Cuando el fútbol solo se jugaba por diversión, y llamaba la atención de poquísima gente, una serie de situaciones desembocaron en lo que hoy conocemos como clásicos, derbis y eternas rivalidades. ¿El común denominador? Las diferencias sociales y económicas, que hicieron que muchos clubes vayan creciendo con una sola idea: acabar la temporada derrotando al rival de en frente. Incluso, por encima de si ganaban el título o no. Ese era el caso, por citar un ejemplo, del clásico de Holanda, donde Ajax era conocido como el club de los ricos, y Feyenoord de los simpatizantes con escasos recursos.

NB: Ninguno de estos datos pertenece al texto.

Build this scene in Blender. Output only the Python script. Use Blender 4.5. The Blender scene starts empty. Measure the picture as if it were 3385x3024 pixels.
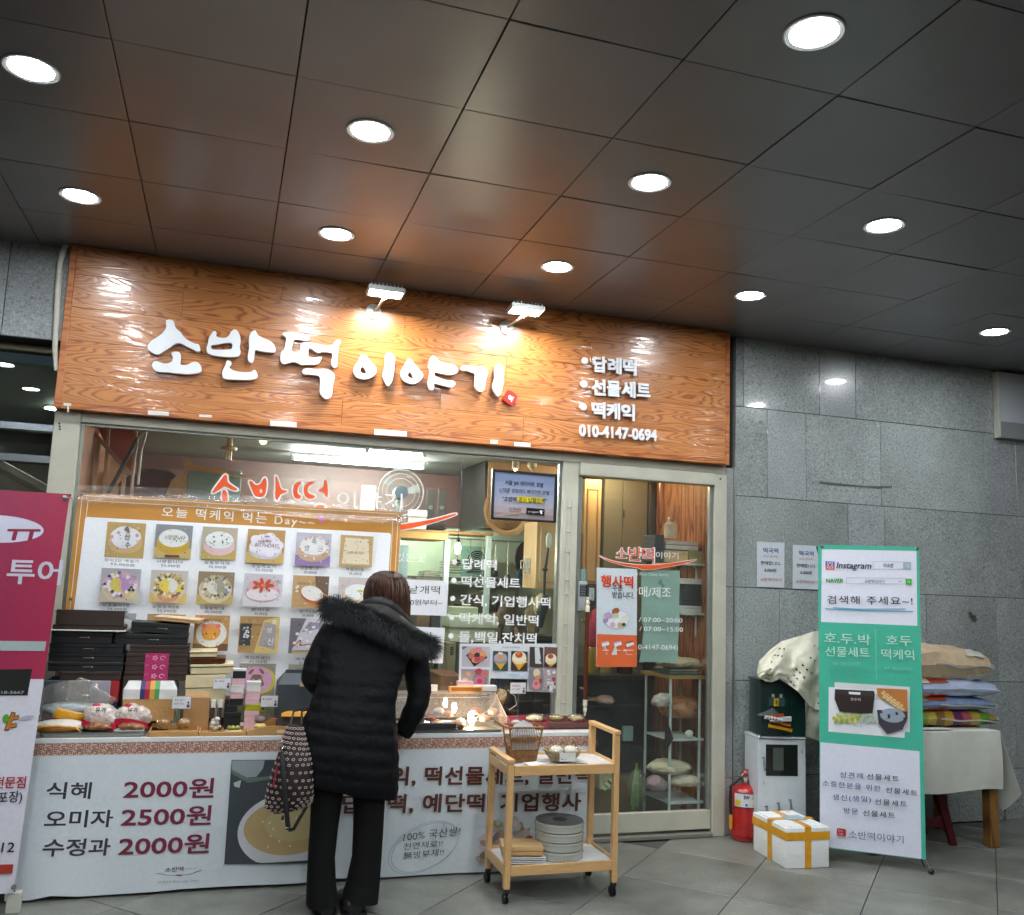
import bpy, bmesh, math, random
from mathutils import Vector, Matrix, noise, geometry
random.seed(11)
S = bpy.context.scene
C = S.collection
PI = math.pi
W0, H0 = 3385, 3024                       # size of the survey photograph
FPX, YAW, PITCH, ROLL = 2984.228, 0.30106, 0.13614, 0.03877
CAM = Vector((0, -5.50729, 1.6))
cy, sy, cp, sp = math.cos(YAW), math.sin(YAW), math.cos(PITCH), math.sin(PITCH)
FW = Vector((sy*cp, cy*cp, sp)); RT = Vector((cy, -sy, 0)); UP = RT.cross(FW)
cr, sr = math.cos(ROLL), math.sin(ROLL)
RT, UP = cr*RT + sr*UP, -sr*RT + cr*UP
cam_data = bpy.data.cameras.new('camera')
cam = bpy.data.objects.new('camera', cam_data); C.objects.link(cam)
M = Matrix((RT, UP, -FW)).transposed().to_4x4(); M.translation = CAM
cam.matrix_world = M
cam_data.sensor_width = 36; cam_data.lens = 36*FPX/W0
cam_data.clip_end = 300; cam_data.clip_start = 0.05
S.camera = cam
w = bpy.data.worlds.new('World'); S.world = w; w.use_nodes = True
nt = w.node_tree; bg = nt.nodes['Background']
sky = nt.nodes.new('ShaderNodeTexSky'); sky.sky_type = 'NISHITA'; sky.sun_disc = False
sky.sun_elevation = math.radians(25); sky.sun_rotation = math.radians(200)
nt.links.new(sky.outputs[0], bg.inputs[0]); bg.inputs[1].default_value = 0.008
S.view_settings.view_transform = 'Standard'; S.view_settings.look = 'None'
S.view_settings.gamma = 1; S.view_settings.use_curve_mapping = False
S.view_settings.exposure = 0.12
S.render.engine = 'CYCLES'
S.cycles.use_denoising = True
S.cycles.max_bounces = 8; S.cycles.transparent_max_bounces = 24
S.cycles.sample_clamp_indirect = 6
S.cycles.caustics_reflective = False; S.cycles.caustics_refractive = False
LAMP = 205.0          # radiance of the ceiling downlights
FLOOD = 300.0         # radiance of the two sign floodlights
TUBE = 340.0          # fluorescent tubes inside the shop
def U(px, py, y=None, z=None, x=None):
 """survey: a point measured on the photograph, on a known real plane -> metres"""
 d = FW + RT*((px-W0/2)/FPX) - UP*((py-H0/2)/FPX)
 t = (y-CAM.y)/d.y if y is not None else (z-CAM.z)/d.z if z is not None else (x-CAM.x)/d.x
 return CAM + d*t
def lin(h):
 if isinstance(h, (tuple, list)): return tuple(h)[:3]
 h = h.lstrip('#'); v = [int(h[i:i+2], 16)/255 for i in (0, 2, 4)]
 return tuple(c/12.92 if c <= .04045 else ((c+.055)/1.055)**2.4 for c in v)
MATS = {}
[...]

Sin embargo, existen también las diferencias religiosas, y el mejor ejemplo es el derbi de Escocia, entre Rangers y Celtic, donde los protestantes y los católicos -respectivamente- salen a las calles para demostrar la superioridad de una u otra índole. Aunque también hay episodios lamentables, como es el caso del Partizán y Estrella Roja de Serbia, que suele acabar con enfrentamientos tras el pitazo final, en la misma cancha, de gente que pertenece a diferentes organizaciones bélicas de la antigua Yugoslavia.

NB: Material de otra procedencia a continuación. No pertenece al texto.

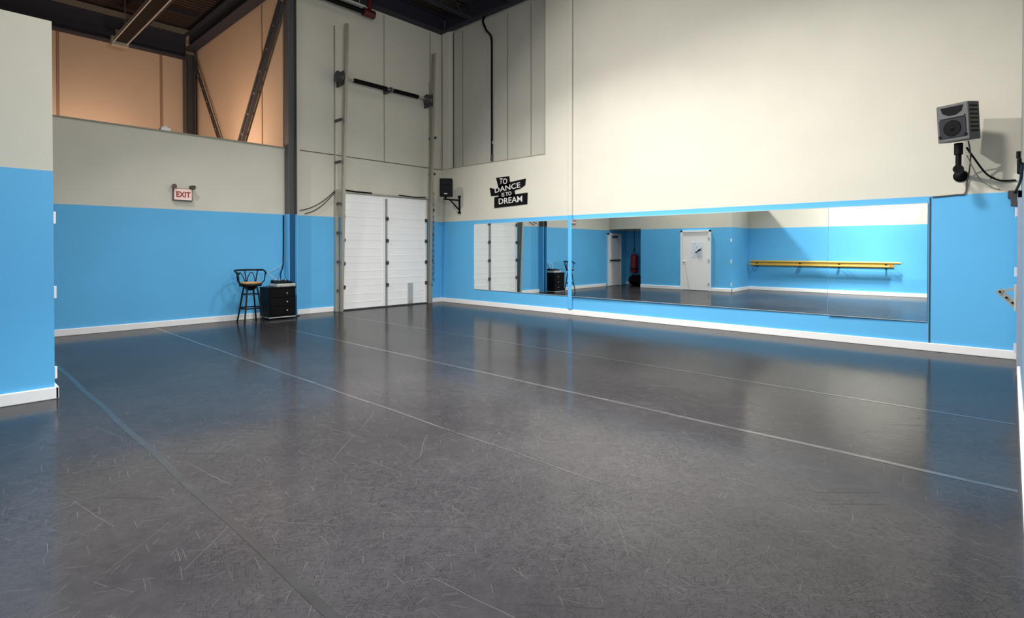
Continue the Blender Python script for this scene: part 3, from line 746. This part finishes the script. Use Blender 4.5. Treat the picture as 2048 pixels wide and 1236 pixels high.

Por último, hay rivalidades que han nacido a raíz de cuestiones geográficas, por territorios que comparten o simplemente por ser vecinos ‘indeseados’ y estar separados por escasos kilómetros. Ahí entra a tallar el derbi romano (Roma-Lazio), el clásico turco entre Fenerbahce y Galatasaray y el ‘Superclásico argentino’ entre Boca Juniors y River Plate.
Queda claro que, cuando se enfrentan estos equipos, no solo se trata de 90 minutos y 22 jugadores corriendo detrás de un balón. En todos los casos se juega, por lo menos, una cuestión de orgullo. Y, naturalmente, el honor de cada hinchada y el deseo de ganarle al rival de siempre y seguir defendiendo su propia historia.